Have you ever been Googled? I have, and it’s the reason I am married today. I met my husband the last semester of my senior year in high school. I was 17, young and dumb; but of course I knew it all. I still remember the moment I saw him. I still remember the feeling inside my heart. It was definitely a defining moment for me. I took one look at him and knew I had to know him. That’s exactly what happened. It was fast, furious and fantastic! Life, a big lie, another girl and her lie, my insecurities; all contributed to losing each other by the beginning of the summer.

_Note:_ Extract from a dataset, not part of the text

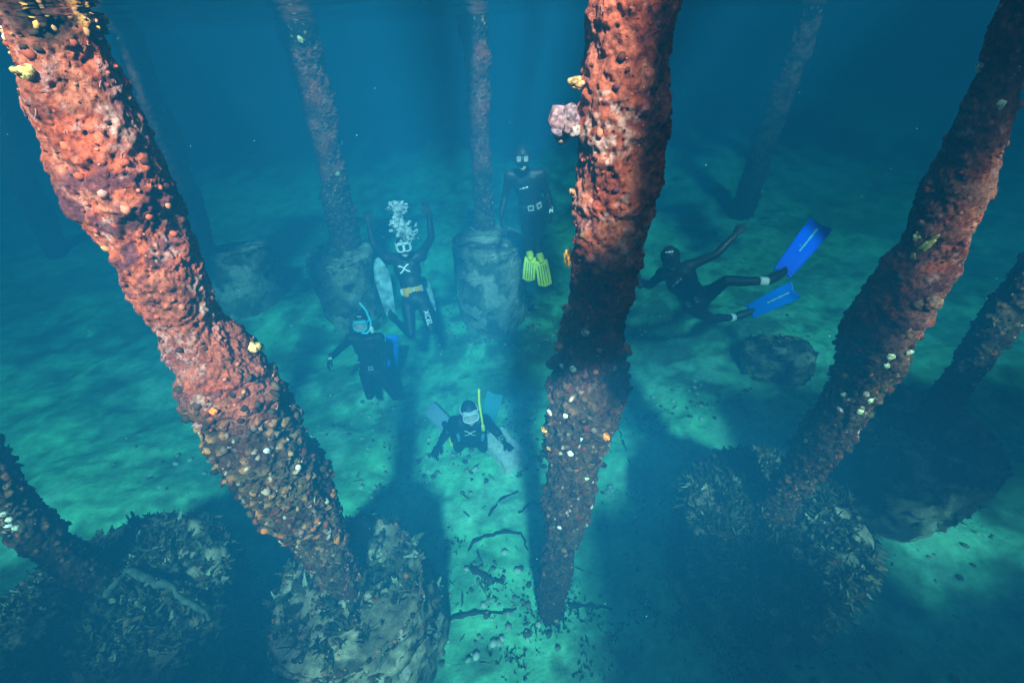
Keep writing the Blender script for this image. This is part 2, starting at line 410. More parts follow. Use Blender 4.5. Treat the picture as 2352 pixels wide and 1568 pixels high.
def encrust(I, n):
    r_ = np.random.default_rng(I['seed'] + 900); st = I['style']; items = []
    nu, nv = I['nu'], I['nv']
    V = I['V'].reshape(nv, nu, 3)
    clus = 0.12 + 0.88 * sstep(0.44, 0.62, fbm(I['V'] * 9 + I['seed'], 3, I['seed'] + 77))
    while len(items) < n:
        iv = r_.integers(2, nv - 2); iu = r_.integers(0, nu)
        z = -I['zabs'][iv]
        if z < -0.05: continue
        low = z > st['z_enc'] + r_.normal(0, 0.12); tp = z < st['z_top'] + r_.normal(0, 0.05)
        if not low and not tp and r_.random() > st.get('mid_rate', 0.22): continue
        q = V[iv, iu]; nrm = np.array([q[0] - I['xx'][iv], q[1] - I['yy'][iv], 0.0]) + r_.normal(0, 0.03, 3)
        k = r_.random(); s = 0.0045 + 0.016 * r_.random() ** 3.2
        if tp:
            v, f = LUMPS[r_.integers(5)]; s = min(s, 0.010); m3 = frame(nrm, r_) @ np.diag([s * 0.7, s * 1.2, s * 0.9]); c_ = pick(r_, PAL_TOP)
        elif low:
            c_ = pick(r_, PAL_LOW) if r_.random() < st.get('bright', 1.0) * clus[iv * nu + iu] else (UMB, OLIVE * 0.6, BRICK * 0.5)[r_.integers(3)] * r_.uniform(0.3, 1.3)
            if k < 0.26: v, f = SHELLS[r_.integers(5)]; m3 = frame(nrm + r_.normal(0, 0.08, 3), r_) @ np.diag([s * 1.3, s * 1.6, s * 1.5])
            elif k < 0.36: v, f = WORMS[r_.integers(5)]; m3 = frame(nrm, r_) * (s * 0.7)
            else: v, f = LUMPS[r_.integers(5)]; m3 = frame(nrm, r_) @ np.diag([s * 1.1, s * r_.uniform(.6, 1.6), s * r_.uniform(.7, 1.7)])
        else:
            c_ = pick(r_, PAL_MID)
            if k < 0.25: v, f = WORMS[r_.integers(5)]; m3 = frame(nrm, r_) * (s * 0.55); c_ = LILAC * r_.uniform(.5, 1.0)
            else: v, f = LUMPS[r_.integers(5)]; m3 = frame(nrm, r_) @ np.diag([s * 0.8, s * 0.7, s * 0.6])
        items.append((v, f, m3, q, c_))
    v, f, c_ = merge_shapes(items)
    o = link('encrusting_growth', mesh_np('encrusting_growth', v, f, c_), M_SHELL, I['root']); o['kind'] = 'stuff'

ST_L = dict(pink=0.55, z_enc=1.15, z_top=-0.012, viol=0.52, lil=0.57)
ST_C = dict(pink=0.5, bright=0.28, dark=0.9, z_enc=1.20, z_top=-0.2, viol=0.55, lil=0.60)
ST_R = dict(bright=0.7, mauve=0.9, z_enc=1.30, z_top=-0.2, viol=0.50, lil=0.55)
ST_F = dict(mauve=0.8, z_enc=1.7, z_top=0.15, viol=0.5, lil=0.56)
GP = 'encrusted timber piles of the jetty'
PL = pile('jetty_pile', 'thick red-orange sponge-covered pile leaning at the left, its top breaking the surface', (805, 1335), -2.95,
     [(120, 25, 268), (200, 55, 300), (400, 132, 375), (600, 248, 482), (700, 312, 527), (800, 370, 600), (870, 402, 640), (1000, 482, 705), (1100, 557, 752), (1200, 640, 787), (1270, 705, 812)],
     220, 700, ST_L, 3, group=GP, clumps=4200)
PC = pile('jetty_pile', 'dark maroon and red pile in the middle, standing right of the yellow-finned diver', (1265, 1395), FLOOR,
     [(0, 1340, 1572), (100, 1335, 1558), (200, 1332, 1558), (300, 1328, 1545), (400, 1318, 1515), (500, 1312, 1490), (600, 1305, 1470), (700, 1296, 1450), (780, 1276, 1445), (850, 1262, 1440), (950, 1260, 1410), (1050, 1260, 1380), (1150, 1258, 1355), (1250, 1250, 1325), (1350, 1240, 1300)],
     220, 760, ST_C, 4, group=GP, clumps=4600)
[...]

Flash forward 20 or more years: I walked into my office one morning September 3, 2008 to be exact, turned on my computer, logged into my email and there it was; an email from him. My jaw dropped and tears filled my eyes. I could not believe it. He Googled my name and found a bio on my employers website! I had heard over the years, here and there, about his life. He had married the other girl and had 3 kids. I knew his soul though; I knew he would never leave her. Once he commits he commits. He is one of the most loyal person’s I have ever known. My oldest daughter is a close second I have to say; the point is that it never occurred to me over the years that we could ever be together. I had neatly packed that memory away. Turns out the other girl destroyed not only their marriage by having an affair with a 17-year-old boy; but she abandoned her children for almost a year so she could play with the boy. Then to cap it off she kidnapped them, with the 17-year-old in the front seat and took them to Florida. He had no idea where they were and did not see his children for almost a year. She ended up in Kansas City and he lost his kids to the sad life of having them only in the summer and breaks during the school year. Listening to this broke my heart but it also made my heart race. He was single and he was mine.
By Thanksgiving we were engaged and in December he moved into my house. Its been amazing. I love our life. All of the challenges and choices we have had to endure both separately and together have enriched our life in ways I could never have understood. I spent my life wanting to feel loved. I never felt that from my father, or the bad choices in men that I made over the years but this man loves me. I feel it so strongly and completely that it makes me cry sometimes. I finally got the boy! All because of Google! So raise your glass to us! We have been married a year today and in September we will celebrate our 2 year Google Anniversary! Although, it feels like we have been together for a lifetime! I love you Jerrod, always have and always will!